• Your goal: Skip every picture and transcribe the remaining material exactly.

-- START OF Supplied data --

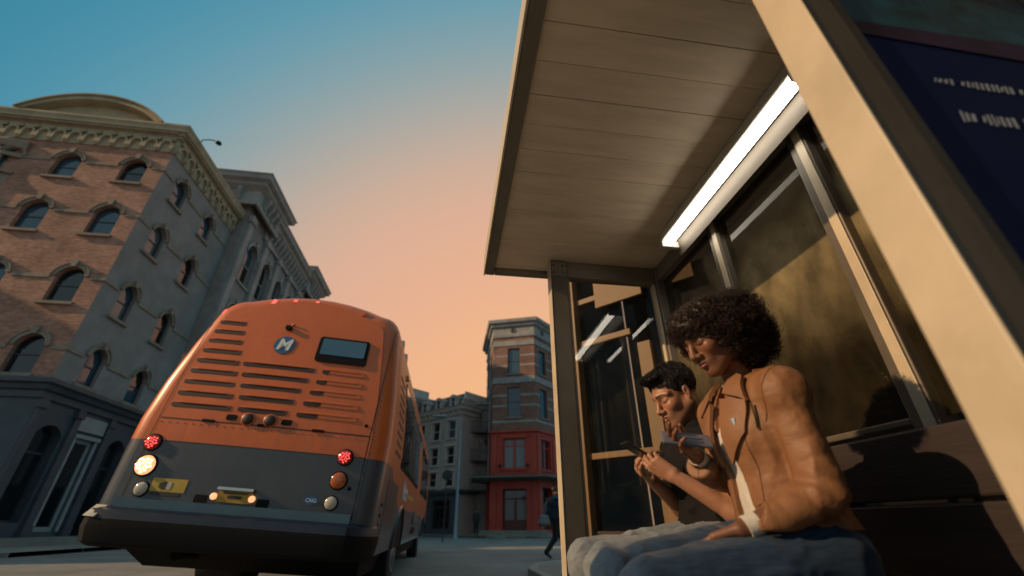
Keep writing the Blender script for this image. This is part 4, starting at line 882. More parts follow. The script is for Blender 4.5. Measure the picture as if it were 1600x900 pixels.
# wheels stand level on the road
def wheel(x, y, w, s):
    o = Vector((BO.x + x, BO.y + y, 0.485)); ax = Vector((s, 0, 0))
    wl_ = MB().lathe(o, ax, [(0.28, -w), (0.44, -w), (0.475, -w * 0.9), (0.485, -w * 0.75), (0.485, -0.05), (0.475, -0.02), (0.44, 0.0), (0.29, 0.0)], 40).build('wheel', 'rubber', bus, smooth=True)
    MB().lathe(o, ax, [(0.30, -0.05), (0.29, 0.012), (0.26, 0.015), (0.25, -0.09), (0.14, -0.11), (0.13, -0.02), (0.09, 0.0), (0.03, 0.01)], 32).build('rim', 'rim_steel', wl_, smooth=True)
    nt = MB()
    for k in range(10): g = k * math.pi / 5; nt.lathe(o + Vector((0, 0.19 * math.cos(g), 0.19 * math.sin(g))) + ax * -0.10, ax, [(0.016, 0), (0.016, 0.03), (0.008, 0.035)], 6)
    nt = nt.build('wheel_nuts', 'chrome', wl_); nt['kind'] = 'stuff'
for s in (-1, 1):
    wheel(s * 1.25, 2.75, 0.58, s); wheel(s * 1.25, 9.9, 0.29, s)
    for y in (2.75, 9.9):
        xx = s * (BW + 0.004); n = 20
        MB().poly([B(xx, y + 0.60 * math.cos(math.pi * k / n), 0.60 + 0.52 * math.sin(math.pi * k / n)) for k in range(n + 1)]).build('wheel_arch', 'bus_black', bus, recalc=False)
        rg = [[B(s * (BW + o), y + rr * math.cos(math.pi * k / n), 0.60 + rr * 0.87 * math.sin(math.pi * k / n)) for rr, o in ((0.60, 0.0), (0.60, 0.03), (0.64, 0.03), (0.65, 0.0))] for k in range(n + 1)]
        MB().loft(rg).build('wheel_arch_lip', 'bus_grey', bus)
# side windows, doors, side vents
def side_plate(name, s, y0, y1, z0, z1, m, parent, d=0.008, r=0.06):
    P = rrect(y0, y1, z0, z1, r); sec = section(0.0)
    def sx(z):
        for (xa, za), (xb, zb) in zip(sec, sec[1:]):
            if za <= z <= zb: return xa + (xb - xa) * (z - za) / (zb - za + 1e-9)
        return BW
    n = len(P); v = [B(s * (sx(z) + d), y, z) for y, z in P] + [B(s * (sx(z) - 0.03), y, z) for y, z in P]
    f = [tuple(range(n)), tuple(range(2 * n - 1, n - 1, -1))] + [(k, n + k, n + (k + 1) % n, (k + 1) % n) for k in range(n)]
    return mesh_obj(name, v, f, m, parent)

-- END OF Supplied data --

• Solution for this problem:
Keep writing the Blender script for this image. This is part 4, starting at line 882. More parts follow. The script is for Blender 4.5. Measure the picture as if it were 1600x900 pixels.
# wheels stand level on the road
def wheel(x, y, w, s):
    o = Vector((BO.x + x, BO.y + y, 0.485)); ax = Vector((s, 0, 0))
    wl_ = MB().lathe(o, ax, [(0.28, -w), (0.44, -w), (0.475, -w * 0.9), (0.485, -w * 0.75), (0.485, -0.05), (0.475, -0.02), (0.44, 0.0), (0.29, 0.0)], 40).build('wheel', 'rubber', bus, smooth=True)
    MB().lathe(o, ax, [(0.30, -0.05), (0.29, 0.012), (0.26, 0.015), (0.25, -0.09), (0.14, -0.11), (0.13, -0.02), (0.09, 0.0), (0.03, 0.01)], 32).build('rim', 'rim_steel', wl_, smooth=True)
    nt = MB()
    for k in range(10): g = k * math.pi / 5; nt.lathe(o + Vector((0, 0.19 * math.cos(g), 0.19 * math.sin(g))) + ax * -0.10, ax, [(0.016, 0), (0.016, 0.03), (0.008, 0.035)], 6)
    nt = nt.build('wheel_nuts', 'chrome', wl_); nt['kind'] = 'stuff'
for s in (-1, 1):
    wheel(s * 1.25, 2.75, 0.58, s); wheel(s * 1.25, 9.9, 0.29, s)
    for y in (2.75, 9.9):
        xx = s * (BW + 0.004); n = 20
        MB().poly([B(xx, y + 0.60 * math.cos(math.pi * k / n), 0.60 + 0.52 * math.sin(math.pi * k / n)) for k in range(n + 1)]).build('wheel_arch', 'bus_black', bus, recalc=False)
        rg = [[B(s * (BW + o), y + rr * math.cos(math.pi * k / n), 0.60 + rr * 0.87 * math.sin(math.pi * k / n)) for rr, o in ((0.60, 0.0), (0.60, 0.03), (0.64, 0.03), (0.65, 0.0))] for k in range(n + 1)]
        MB().loft(rg).build('wheel_arch_lip', 'bus_grey', bus)
# side windows, doors, side vents
def side_plate(name, s, y0, y1, z0, z1, m, parent, d=0.008, r=0.06):
    P = rrect(y0, y1, z0, z1, r); sec = section(0.0)
    def sx(z):
        for (xa, za), (xb, zb) in zip(sec, sec[1:]):
            if za <= z <= zb: return xa + (xb - xa) * (z - za) / (zb - za + 1e-9)
        return BW
    n = len(P); v = [B(s * (sx(z) + d), y, z) for y, z in P] + [B(s * (sx(z) - 0.03), y, z) for y, z in P]
    f = [tuple(range(n)), tuple(range(2 * n - 1, n - 1, -1))] + [(k, n + k, n + (k + 1) % n, (k + 1) % n) for k in range(n)]
    return mesh_obj(name, v, f, m, parent)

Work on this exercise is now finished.